A construção da ermida de Santo António foi concluída na viragem para o século XVII a cargo da Misericórdia. Contudo, em meados do século XIX, dado o seu estado de conservação, ”...e pelo desejo de engrandecer a terra, alindando-a, tirando-lhe as belezas arcaicas…” (ESTEVES, A. (2003), em 1867, foi decretada pela Câmara a sua demolição. Num ofício datado de 29 de Julho desse ano, redigido pelo presidente da Câmara, podemos ler: “Tendo a Câmara da minha presidência tencionado regular e levar à melhor ordem possível, o terreiro do Campo da Feira de Dentro desta vila, ao nascente do qual se vai construir a Casa da aula do ensino primário, legada ao Concelho por virtude da disposição testamentária do benemérito Conde de Ferreira, sem cuja regularidade não é possível dar-se alguma assim no mesmo edifício, como na Rua Nova, com que tem de confinar pela parte do sul, é um dos obstáculos e o que mais entorpece o pensamento da Câmara, o alpendrado chamado de Santo António, e a capela antiga, de construção irregular, e em bastante ruína, de que é orago o mesmo Santo, que tudo se acha sob a administração, e gerência da Santa Casa da Misericórdia desta vila, da qual é V.a S.a, digno Provedor, e dignos mesários são pessoas que conhecem a necessidade da Câmara tomar a respeito medidas enérgicas. 

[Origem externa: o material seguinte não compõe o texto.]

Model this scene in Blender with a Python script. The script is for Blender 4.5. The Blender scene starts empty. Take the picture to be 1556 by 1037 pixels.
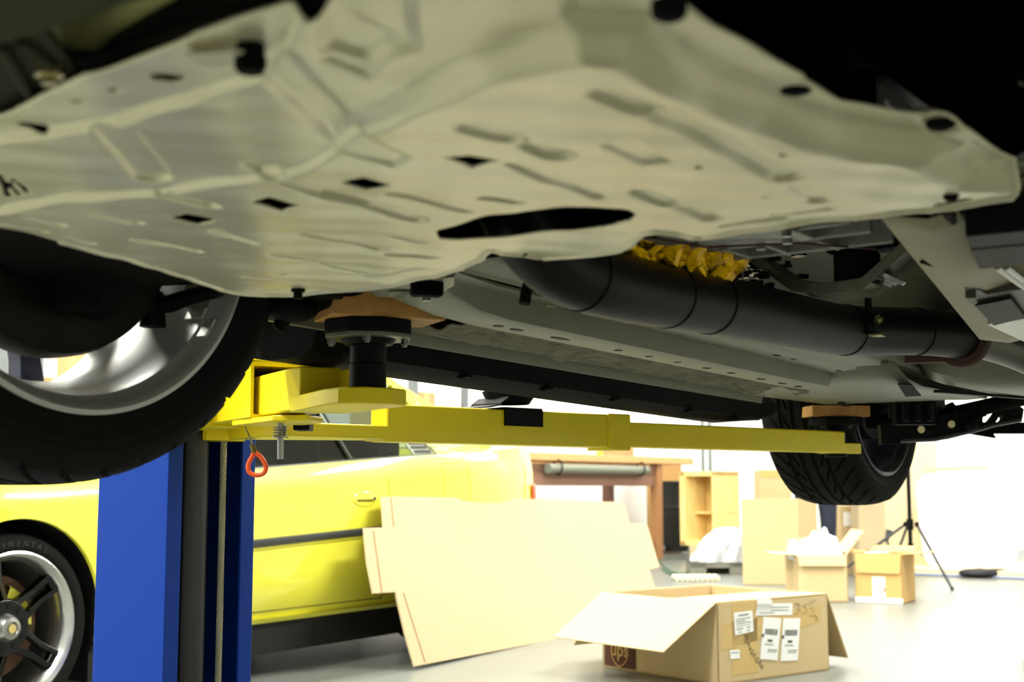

Decidia-se portanto a Câmara a promover a necessária expropriação, para qual tratava de se habilitar, mas sabendo deste desígnio o cidadão Tomás José Gonçalves, desta vila, que tem um edifício ao sul da mesma capela e que forçosamente o devia de chegar algum tanto à frente para o devido alinhamento, propôs à Câmara ocupar essa área de alinhamento sem embaraço, ou ónus: dar duzentos mil réis na expropriação se atender à indemnização do rendimento do alpendrado, e permitir todos os materiais deste e da capela para os fins que convenham; oferecendo mais à Câmara para regularidade do terreiro, e Rua Nova, e seu processo, ou preço de expropriação o terreno e casa que conserva ao nascente do alpendrado, e sul da mesma rua. 

Nestas circunstâncias, dirige-se a Câmara à Il.ma Mesa da Misericórdia e lhe propõem, ou expropriação do alpendrado, e capela nos termos regulares da Lei, ou lhe oferece tudo quanto aquele cidadão Tomás José Gonçalves lhe garante, que é duzentos mil réis em dinheiro, e todos os materiais do edifício; não cumprindo à Câmara ponderar razões para a deliberação que a V. S.as cumpre tomar. 

Também a Câmara podia propor a mudança à sua custa do edifício; porém, abstém-se de tal proposta por entender que talvez V. S.as possam aplicar a quantia com mais vantagem por haver capela na Vila que não tendo dotação, sendo de gosto elegante, e achando-se sob a administração da Junta da Paróquia, será fácil conseguir que ela passe para a Misericórdia. Aguarda a Câmara a resolução de V. S.as para, segundo ela, se deliberar convenientemente e com a prontidão que o caso pede, pois o oferecimento caduca havendo demora… 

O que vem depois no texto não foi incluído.